**Material provided:**

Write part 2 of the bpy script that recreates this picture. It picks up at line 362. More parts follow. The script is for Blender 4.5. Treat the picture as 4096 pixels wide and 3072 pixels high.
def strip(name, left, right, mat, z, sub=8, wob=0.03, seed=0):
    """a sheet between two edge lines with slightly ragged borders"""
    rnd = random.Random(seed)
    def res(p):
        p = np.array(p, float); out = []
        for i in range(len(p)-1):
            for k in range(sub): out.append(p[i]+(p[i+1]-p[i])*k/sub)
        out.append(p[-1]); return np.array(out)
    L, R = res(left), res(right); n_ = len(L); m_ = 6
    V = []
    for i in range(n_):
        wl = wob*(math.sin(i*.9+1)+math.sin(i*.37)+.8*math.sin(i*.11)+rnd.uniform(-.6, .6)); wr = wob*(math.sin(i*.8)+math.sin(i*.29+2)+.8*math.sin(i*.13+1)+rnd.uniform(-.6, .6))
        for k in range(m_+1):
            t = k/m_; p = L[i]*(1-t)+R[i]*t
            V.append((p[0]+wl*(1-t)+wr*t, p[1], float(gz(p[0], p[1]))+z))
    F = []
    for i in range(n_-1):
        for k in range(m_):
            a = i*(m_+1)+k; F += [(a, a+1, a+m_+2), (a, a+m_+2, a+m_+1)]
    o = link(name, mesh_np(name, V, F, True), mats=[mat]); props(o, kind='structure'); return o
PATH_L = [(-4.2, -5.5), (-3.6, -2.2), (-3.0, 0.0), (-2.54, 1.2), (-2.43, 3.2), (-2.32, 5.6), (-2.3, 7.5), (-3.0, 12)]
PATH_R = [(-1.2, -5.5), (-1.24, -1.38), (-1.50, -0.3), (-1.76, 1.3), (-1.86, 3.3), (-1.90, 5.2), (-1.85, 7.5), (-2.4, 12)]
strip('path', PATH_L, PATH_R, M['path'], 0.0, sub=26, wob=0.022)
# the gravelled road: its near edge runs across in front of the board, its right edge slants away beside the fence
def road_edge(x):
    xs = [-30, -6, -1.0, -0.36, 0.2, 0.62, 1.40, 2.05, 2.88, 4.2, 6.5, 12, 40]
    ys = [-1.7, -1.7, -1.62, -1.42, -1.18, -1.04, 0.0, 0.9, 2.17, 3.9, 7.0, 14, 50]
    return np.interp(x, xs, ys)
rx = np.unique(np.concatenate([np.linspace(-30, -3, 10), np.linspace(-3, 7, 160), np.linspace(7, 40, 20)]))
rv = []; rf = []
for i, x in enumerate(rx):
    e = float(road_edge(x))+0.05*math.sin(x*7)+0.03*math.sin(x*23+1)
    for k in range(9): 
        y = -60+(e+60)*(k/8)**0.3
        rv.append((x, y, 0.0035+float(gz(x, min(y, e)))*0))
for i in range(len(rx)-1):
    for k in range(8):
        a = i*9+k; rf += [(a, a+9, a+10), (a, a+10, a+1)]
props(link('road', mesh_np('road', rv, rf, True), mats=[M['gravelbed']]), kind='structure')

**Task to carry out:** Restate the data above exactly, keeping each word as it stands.

**Problem solution:**
Write part 2 of the bpy script that recreates this picture. It picks up at line 362. More parts follow. The script is for Blender 4.5. Treat the picture as 4096 pixels wide and 3072 pixels high.
def strip(name, left, right, mat, z, sub=8, wob=0.03, seed=0):
    """a sheet between two edge lines with slightly ragged borders"""
    rnd = random.Random(seed)
    def res(p):
        p = np.array(p, float); out = []
        for i in range(len(p)-1):
            for k in range(sub): out.append(p[i]+(p[i+1]-p[i])*k/sub)
        out.append(p[-1]); return np.array(out)
    L, R = res(left), res(right); n_ = len(L); m_ = 6
    V = []
    for i in range(n_):
        wl = wob*(math.sin(i*.9+1)+math.sin(i*.37)+.8*math.sin(i*.11)+rnd.uniform(-.6, .6)); wr = wob*(math.sin(i*.8)+math.sin(i*.29+2)+.8*math.sin(i*.13+1)+rnd.uniform(-.6, .6))
        for k in range(m_+1):
            t = k/m_; p = L[i]*(1-t)+R[i]*t
            V.append((p[0]+wl*(1-t)+wr*t, p[1], float(gz(p[0], p[1]))+z))
    F = []
    for i in range(n_-1):
        for k in range(m_):
            a = i*(m_+1)+k; F += [(a, a+1, a+m_+2), (a, a+m_+2, a+m_+1)]
    o = link(name, mesh_np(name, V, F, True), mats=[mat]); props(o, kind='structure'); return o
PATH_L = [(-4.2, -5.5), (-3.6, -2.2), (-3.0, 0.0), (-2.54, 1.2), (-2.43, 3.2), (-2.32, 5.6), (-2.3, 7.5), (-3.0, 12)]
PATH_R = [(-1.2, -5.5), (-1.24, -1.38), (-1.50, -0.3), (-1.76, 1.3), (-1.86, 3.3), (-1.90, 5.2), (-1.85, 7.5), (-2.4, 12)]
strip('path', PATH_L, PATH_R, M['path'], 0.0, sub=26, wob=0.022)
# the gravelled road: its near edge runs across in front of the board, its right edge slants away beside the fence
def road_edge(x):
    xs = [-30, -6, -1.0, -0.36, 0.2, 0.62, 1.40, 2.05, 2.88, 4.2, 6.5, 12, 40]
    ys = [-1.7, -1.7, -1.62, -1.42, -1.18, -1.04, 0.0, 0.9, 2.17, 3.9, 7.0, 14, 50]
    return np.interp(x, xs, ys)
rx = np.unique(np.concatenate([np.linspace(-30, -3, 10), np.linspace(-3, 7, 160), np.linspace(7, 40, 20)]))
rv = []; rf = []
for i, x in enumerate(rx):
    e = float(road_edge(x))+0.05*math.sin(x*7)+0.03*math.sin(x*23+1)
    for k in range(9): 
        y = -60+(e+60)*(k/8)**0.3
        rv.append((x, y, 0.0035+float(gz(x, min(y, e)))*0))
for i in range(len(rx)-1):
    for k in range(8):
        a = i*9+k; rf += [(a, a+9, a+10), (a, a+10, a+1)]
props(link('road', mesh_np('road', rv, rf, True), mats=[M['gravelbed']]), kind='structure')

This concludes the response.